— Start of Provided records —
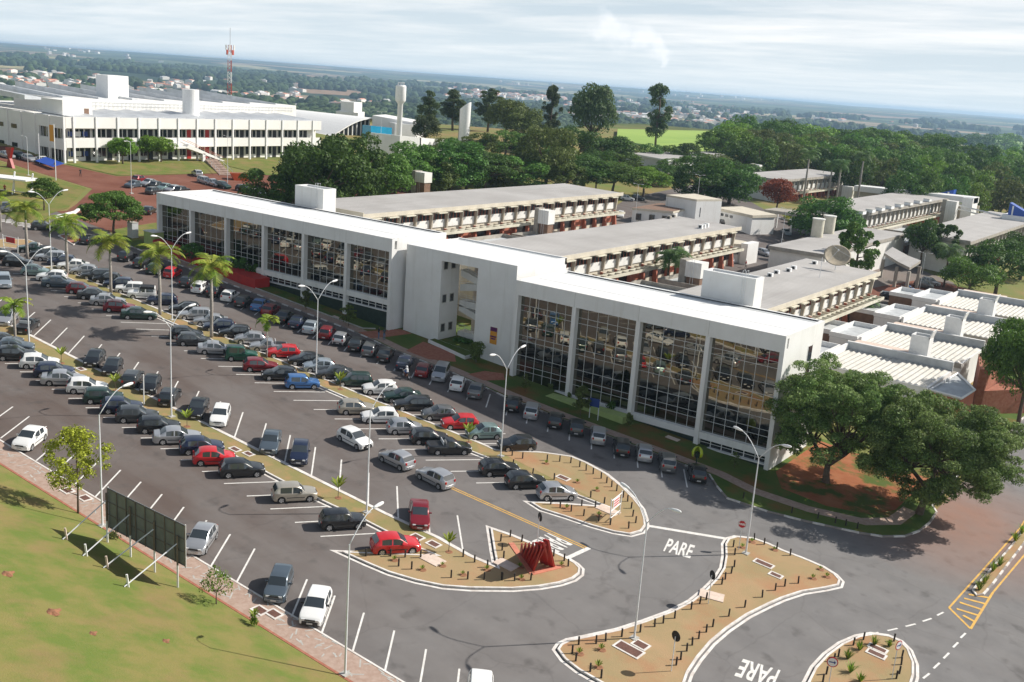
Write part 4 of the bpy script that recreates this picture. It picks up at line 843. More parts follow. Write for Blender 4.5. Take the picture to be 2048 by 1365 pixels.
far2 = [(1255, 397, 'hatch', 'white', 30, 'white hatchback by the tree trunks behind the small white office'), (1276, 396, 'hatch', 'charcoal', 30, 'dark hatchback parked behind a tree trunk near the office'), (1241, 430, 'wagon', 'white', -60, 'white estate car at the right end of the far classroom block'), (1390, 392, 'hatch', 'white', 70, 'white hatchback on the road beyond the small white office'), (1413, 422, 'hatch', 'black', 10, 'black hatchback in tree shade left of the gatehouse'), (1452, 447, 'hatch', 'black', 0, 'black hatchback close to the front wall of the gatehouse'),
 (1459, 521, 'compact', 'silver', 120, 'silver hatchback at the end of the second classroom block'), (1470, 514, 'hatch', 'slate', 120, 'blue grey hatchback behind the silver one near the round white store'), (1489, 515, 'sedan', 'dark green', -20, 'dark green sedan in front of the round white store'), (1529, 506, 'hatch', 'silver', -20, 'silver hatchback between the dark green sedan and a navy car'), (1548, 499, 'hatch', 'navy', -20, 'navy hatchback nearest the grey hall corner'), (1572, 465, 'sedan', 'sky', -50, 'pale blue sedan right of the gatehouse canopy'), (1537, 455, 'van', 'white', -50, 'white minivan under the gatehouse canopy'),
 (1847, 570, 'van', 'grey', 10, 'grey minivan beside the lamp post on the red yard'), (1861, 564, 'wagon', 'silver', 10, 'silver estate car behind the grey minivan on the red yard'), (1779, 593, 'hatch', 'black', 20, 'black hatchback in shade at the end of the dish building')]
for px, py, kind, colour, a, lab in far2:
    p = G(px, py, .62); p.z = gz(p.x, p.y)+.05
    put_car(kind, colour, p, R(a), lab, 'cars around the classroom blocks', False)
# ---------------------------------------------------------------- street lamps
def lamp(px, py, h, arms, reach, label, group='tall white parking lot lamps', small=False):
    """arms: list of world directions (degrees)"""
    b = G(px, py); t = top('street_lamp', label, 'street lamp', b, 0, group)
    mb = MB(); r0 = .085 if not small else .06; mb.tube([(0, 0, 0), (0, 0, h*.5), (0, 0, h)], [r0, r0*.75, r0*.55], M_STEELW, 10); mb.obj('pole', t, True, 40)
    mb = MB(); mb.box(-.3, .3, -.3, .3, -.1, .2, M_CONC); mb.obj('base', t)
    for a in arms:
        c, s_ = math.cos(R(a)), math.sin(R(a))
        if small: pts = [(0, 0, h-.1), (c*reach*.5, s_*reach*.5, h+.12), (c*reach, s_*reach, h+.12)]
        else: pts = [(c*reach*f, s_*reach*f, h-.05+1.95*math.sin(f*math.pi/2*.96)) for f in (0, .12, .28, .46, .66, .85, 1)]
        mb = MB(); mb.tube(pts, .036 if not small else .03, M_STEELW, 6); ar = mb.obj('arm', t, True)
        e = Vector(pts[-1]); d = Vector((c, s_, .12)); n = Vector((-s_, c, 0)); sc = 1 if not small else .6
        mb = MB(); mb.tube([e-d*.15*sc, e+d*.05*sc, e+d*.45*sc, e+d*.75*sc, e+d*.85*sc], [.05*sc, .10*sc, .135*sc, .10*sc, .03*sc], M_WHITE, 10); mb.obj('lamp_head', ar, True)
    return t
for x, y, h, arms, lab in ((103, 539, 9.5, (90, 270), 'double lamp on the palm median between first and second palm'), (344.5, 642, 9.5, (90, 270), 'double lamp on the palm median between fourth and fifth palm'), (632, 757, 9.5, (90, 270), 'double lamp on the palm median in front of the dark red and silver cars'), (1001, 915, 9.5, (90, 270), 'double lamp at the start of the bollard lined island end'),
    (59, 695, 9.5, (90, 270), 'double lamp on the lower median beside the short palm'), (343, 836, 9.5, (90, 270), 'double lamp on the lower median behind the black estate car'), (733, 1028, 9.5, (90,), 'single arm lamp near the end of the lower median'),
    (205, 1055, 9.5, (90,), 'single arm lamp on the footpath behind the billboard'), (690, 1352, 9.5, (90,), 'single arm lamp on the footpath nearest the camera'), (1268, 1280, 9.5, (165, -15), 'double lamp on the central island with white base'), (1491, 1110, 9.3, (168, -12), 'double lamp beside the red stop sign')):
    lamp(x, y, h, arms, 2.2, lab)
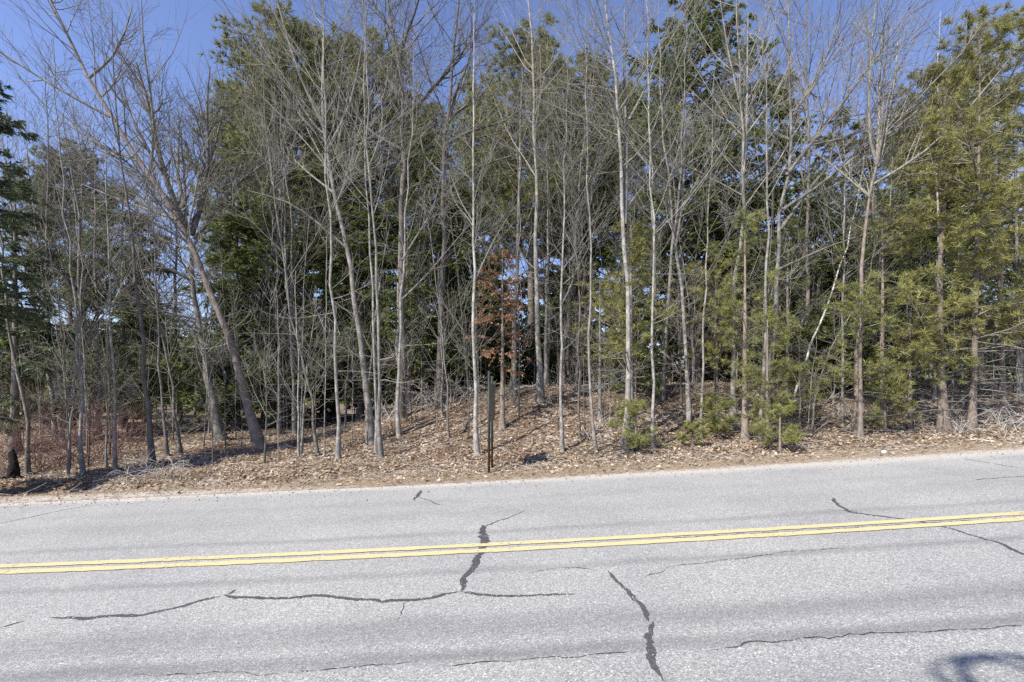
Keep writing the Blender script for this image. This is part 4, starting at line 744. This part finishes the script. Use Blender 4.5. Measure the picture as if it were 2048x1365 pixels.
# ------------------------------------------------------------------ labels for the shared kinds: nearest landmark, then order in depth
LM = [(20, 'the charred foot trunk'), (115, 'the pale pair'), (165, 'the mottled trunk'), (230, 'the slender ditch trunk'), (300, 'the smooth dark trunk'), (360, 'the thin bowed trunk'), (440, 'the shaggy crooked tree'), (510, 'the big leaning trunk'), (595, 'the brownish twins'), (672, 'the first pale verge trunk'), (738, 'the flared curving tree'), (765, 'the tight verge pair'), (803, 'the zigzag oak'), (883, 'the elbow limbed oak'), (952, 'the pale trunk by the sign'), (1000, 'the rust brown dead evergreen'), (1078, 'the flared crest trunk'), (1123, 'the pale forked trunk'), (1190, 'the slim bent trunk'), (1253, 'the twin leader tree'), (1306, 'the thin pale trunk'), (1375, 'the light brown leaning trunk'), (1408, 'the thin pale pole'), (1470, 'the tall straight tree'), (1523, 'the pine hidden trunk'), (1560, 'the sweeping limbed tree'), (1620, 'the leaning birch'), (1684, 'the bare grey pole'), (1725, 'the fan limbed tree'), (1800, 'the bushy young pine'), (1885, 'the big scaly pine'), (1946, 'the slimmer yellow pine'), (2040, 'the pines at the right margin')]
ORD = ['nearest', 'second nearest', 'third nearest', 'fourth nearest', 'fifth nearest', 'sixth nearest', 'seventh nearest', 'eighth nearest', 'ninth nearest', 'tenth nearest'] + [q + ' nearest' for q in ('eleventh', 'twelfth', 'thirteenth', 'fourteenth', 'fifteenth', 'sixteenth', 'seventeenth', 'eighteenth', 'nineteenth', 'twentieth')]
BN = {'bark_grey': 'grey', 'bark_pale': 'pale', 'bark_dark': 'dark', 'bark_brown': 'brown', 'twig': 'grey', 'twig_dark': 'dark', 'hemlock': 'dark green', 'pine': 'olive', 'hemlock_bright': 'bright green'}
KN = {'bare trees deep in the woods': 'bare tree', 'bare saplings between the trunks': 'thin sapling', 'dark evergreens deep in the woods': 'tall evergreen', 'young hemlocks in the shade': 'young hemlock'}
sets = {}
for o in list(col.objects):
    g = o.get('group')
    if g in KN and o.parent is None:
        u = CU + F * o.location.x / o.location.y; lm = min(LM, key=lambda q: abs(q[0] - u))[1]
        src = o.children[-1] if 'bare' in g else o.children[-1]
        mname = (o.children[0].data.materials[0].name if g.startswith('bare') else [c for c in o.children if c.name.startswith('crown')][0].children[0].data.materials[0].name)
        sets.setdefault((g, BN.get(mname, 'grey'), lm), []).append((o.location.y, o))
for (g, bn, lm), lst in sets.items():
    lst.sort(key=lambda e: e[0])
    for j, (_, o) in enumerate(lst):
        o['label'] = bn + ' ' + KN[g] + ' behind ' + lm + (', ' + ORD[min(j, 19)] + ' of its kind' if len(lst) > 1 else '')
— End of Provided records —
Given problem.
Working from the lines above, reproduce the material exactly and exclude its pictures.

Solution to the problem.
Write part 4 of the bpy script that recreates this picture. It picks up at line 843. More parts follow. Write for Blender 4.5. Take the picture to be 2048 by 1365 pixels.
far2 = [(1255, 397, 'hatch', 'white', 30, 'white hatchback by the tree trunks behind the small white office'), (1276, 396, 'hatch', 'charcoal', 30, 'dark hatchback parked behind a tree trunk near the office'), (1241, 430, 'wagon', 'white', -60, 'white estate car at the right end of the far classroom block'), (1390, 392, 'hatch', 'white', 70, 'white hatchback on the road beyond the small white office'), (1413, 422, 'hatch', 'black', 10, 'black hatchback in tree shade left of the gatehouse'), (1452, 447, 'hatch', 'black', 0, 'black hatchback close to the front wall of the gatehouse'),
 (1459, 521, 'compact', 'silver', 120, 'silver hatchback at the end of the second classroom block'), (1470, 514, 'hatch', 'slate', 120, 'blue grey hatchback behind the silver one near the round white store'), (1489, 515, 'sedan', 'dark green', -20, 'dark green sedan in front of the round white store'), (1529, 506, 'hatch', 'silver', -20, 'silver hatchback between the dark green sedan and a navy car'), (1548, 499, 'hatch', 'navy', -20, 'navy hatchback nearest the grey hall corner'), (1572, 465, 'sedan', 'sky', -50, 'pale blue sedan right of the gatehouse canopy'), (1537, 455, 'van', 'white', -50, 'white minivan under the gatehouse canopy'),
 (1847, 570, 'van', 'grey', 10, 'grey minivan beside the lamp post on the red yard'), (1861, 564, 'wagon', 'silver', 10, 'silver estate car behind the grey minivan on the red yard'), (1779, 593, 'hatch', 'black', 20, 'black hatchback in shade at the end of the dish building')]
for px, py, kind, colour, a, lab in far2:
    p = G(px, py, .62); p.z = gz(p.x, p.y)+.05
    put_car(kind, colour, p, R(a), lab, 'cars around the classroom blocks', False)
# ---------------------------------------------------------------- street lamps
def lamp(px, py, h, arms, reach, label, group='tall white parking lot lamps', small=False):
    """arms: list of world directions (degrees)"""
    b = G(px, py); t = top('street_lamp', label, 'street lamp', b, 0, group)
    mb = MB(); r0 = .085 if not small else .06; mb.tube([(0, 0, 0), (0, 0, h*.5), (0, 0, h)], [r0, r0*.75, r0*.55], M_STEELW, 10); mb.obj('pole', t, True, 40)
    mb = MB(); mb.box(-.3, .3, -.3, .3, -.1, .2, M_CONC); mb.obj('base', t)
    for a in arms:
        c, s_ = math.cos(R(a)), math.sin(R(a))
        if small: pts = [(0, 0, h-.1), (c*reach*.5, s_*reach*.5, h+.12), (c*reach, s_*reach, h+.12)]
        else: pts = [(c*reach*f, s_*reach*f, h-.05+1.95*math.sin(f*math.pi/2*.96)) for f in (0, .12, .28, .46, .66, .85, 1)]
        mb = MB(); mb.tube(pts, .036 if not small else .03, M_STEELW, 6); ar = mb.obj('arm', t, True)
        e = Vector(pts[-1]); d = Vector((c, s_, .12)); n = Vector((-s_, c, 0)); sc = 1 if not small else .6
        mb = MB(); mb.tube([e-d*.15*sc, e+d*.05*sc, e+d*.45*sc, e+d*.75*sc, e+d*.85*sc], [.05*sc, .10*sc, .135*sc, .10*sc, .03*sc], M_WHITE, 10); mb.obj('lamp_head', ar, True)
    return t
for x, y, h, arms, lab in ((103, 539, 9.5, (90, 270), 'double lamp on the palm median between first and second palm'), (344.5, 642, 9.5, (90, 270), 'double lamp on the palm median between fourth and fifth palm'), (632, 757, 9.5, (90, 270), 'double lamp on the palm median in front of the dark red and silver cars'), (1001, 915, 9.5, (90, 270), 'double lamp at the start of the bollard lined island end'),
    (59, 695, 9.5, (90, 270), 'double lamp on the lower median beside the short palm'), (343, 836, 9.5, (90, 270), 'double lamp on the lower median behind the black estate car'), (733, 1028, 9.5, (90,), 'single arm lamp near the end of the lower median'),
    (205, 1055, 9.5, (90,), 'single arm lamp on the footpath behind the billboard'), (690, 1352, 9.5, (90,), 'single arm lamp on the footpath nearest the camera'), (1268, 1280, 9.5, (165, -15), 'double lamp on the central island with white base'), (1491, 1110, 9.3, (168, -12), 'double lamp beside the red stop sign')):
    lamp(x, y, h, arms, 2.2, lab)
Keep writing the Blender script for this image. This is part 4, starting at line 744. This part finishes the script. Use Blender 4.5. Measure the picture as if it were 2048x1365 pixels.
# ------------------------------------------------------------------ labels for the shared kinds: nearest landmark, then order in depth
LM = [(20, 'the charred foot trunk'), (115, 'the pale pair'), (165, 'the mottled trunk'), (230, 'the slender ditch trunk'), (300, 'the smooth dark trunk'), (360, 'the thin bowed trunk'), (440, 'the shaggy crooked tree'), (510, 'the big leaning trunk'), (595, 'the brownish twins'), (672, 'the first pale verge trunk'), (738, 'the flared curving tree'), (765, 'the tight verge pair'), (803, 'the zigzag oak'), (883, 'the elbow limbed oak'), (952, 'the pale trunk by the sign'), (1000, 'the rust brown dead evergreen'), (1078, 'the flared crest trunk'), (1123, 'the pale forked trunk'), (1190, 'the slim bent trunk'), (1253, 'the twin leader tree'), (1306, 'the thin pale trunk'), (1375, 'the light brown leaning trunk'), (1408, 'the thin pale pole'), (1470, 'the tall straight tree'), (1523, 'the pine hidden trunk'), (1560, 'the sweeping limbed tree'), (1620, 'the leaning birch'), (1684, 'the bare grey pole'), (1725, 'the fan limbed tree'), (1800, 'the bushy young pine'), (1885, 'the big scaly pine'), (1946, 'the slimmer yellow pine'), (2040, 'the pines at the right margin')]
ORD = ['nearest', 'second nearest', 'third nearest', 'fourth nearest', 'fifth nearest', 'sixth nearest', 'seventh nearest', 'eighth nearest', 'ninth nearest', 'tenth nearest'] + [q + ' nearest' for q in ('eleventh', 'twelfth', 'thirteenth', 'fourteenth', 'fifteenth', 'sixteenth', 'seventeenth', 'eighteenth', 'nineteenth', 'twentieth')]
BN = {'bark_grey': 'grey', 'bark_pale': 'pale', 'bark_dark': 'dark', 'bark_brown': 'brown', 'twig': 'grey', 'twig_dark': 'dark', 'hemlock': 'dark green', 'pine': 'olive', 'hemlock_bright': 'bright green'}
KN = {'bare trees deep in the woods': 'bare tree', 'bare saplings between the trunks': 'thin sapling', 'dark evergreens deep in the woods': 'tall evergreen', 'young hemlocks in the shade': 'young hemlock'}
sets = {}
for o in list(col.objects):
    g = o.get('group')
    if g in KN and o.parent is None:
        u = CU + F * o.location.x / o.location.y; lm = min(LM, key=lambda q: abs(q[0] - u))[1]
        src = o.children[-1] if 'bare' in g else o.children[-1]
        mname = (o.children[0].data.materials[0].name if g.startswith('bare') else [c for c in o.children if c.name.startswith('crown')][0].children[0].data.materials[0].name)
        sets.setdefault((g, BN.get(mname, 'grey'), lm), []).append((o.location.y, o))
for (g, bn, lm), lst in sets.items():
    lst.sort(key=lambda e: e[0])
    for j, (_, o) in enumerate(lst):
        o['label'] = bn + ' ' + KN[g] + ' behind ' + lm + (', ' + ORD[min(j, 19)] + ' of its kind' if len(lst) > 1 else '')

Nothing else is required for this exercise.